The Italian mechanical power transmission specialist Motovario has entered a new market with the launch of an integrated motor-inverter that it has spent more than two years developing. One reason for launching the new range, called Drivon, is that sales of one of the company’s traditional products – mechanical variators – have been declining, with most now being sold as replacements rather than for new installations.

Motovario therefore brought in a team of electronics experts to develop the motor-inverter which, it believes, offers advantages over similar products on the market.

For example, a flying motor restart function allows the motor to be turned off and restarted quickly, without waiting for the rotor to stop. The drive calculates the correct voltage and frequency for the rotor speed to protect the controller circuitry. An optional dynamic braking function with energy recovery cuts running costs and allows the saved energy to be shared among motors.

Initially, the motor-inverters are available in power ratings from 0.25–1.5kW for operation on single- or three-phase 230V supplies, and from 0.25–5.5kW for 400V three-phase operation. Extensions to 7.5kW are planned. The typical speed range is 0–3,000 rpm, with gear reducers available as an option.

The drives use field-oriented control and incorporate a Safe Torque Off (STO) function with a dedicated input. The vector control algorithms ensure constant torque over a wide speed range, reduce the need for cooling at low speeds, and enhance the motor’s tolerance of over-torque conditions.
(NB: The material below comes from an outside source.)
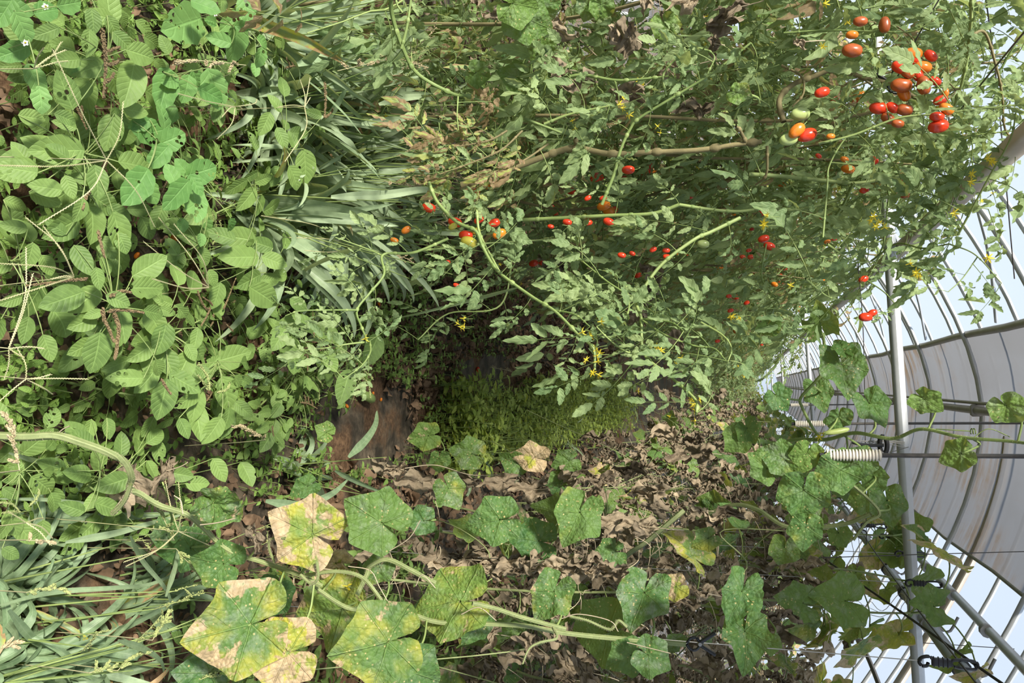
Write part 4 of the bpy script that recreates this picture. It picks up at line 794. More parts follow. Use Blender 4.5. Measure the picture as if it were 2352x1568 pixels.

Motovario's integrated motor-drive offers the option of remote control from a removable control panel

The drives support Modbus RTU and CANopen DSP, with Profibus DPV1 as an option. A built-in USB port can be used for configuration and monitoring using PC software that includes setup tools and an oscilloscope function for monitoring reference values.

A removable keypad incorporates a jog function that moves the motor in steps. A patent-pending technology allows the keypad to be mounted easily in several different orientations, without needing tools or screws. A parameter-copy facility helps to set up multiple motors rapidly.

Motovario’s business development manager, Fabio Morara, says that the Drivon development “significantly increases our presence in leading global markets for advanced automation and intelligent motion”. He adds that pricing will be “aligned with our best competitor” and is aiming to become one of the world’s top eight suppliers of integrated motor-drives.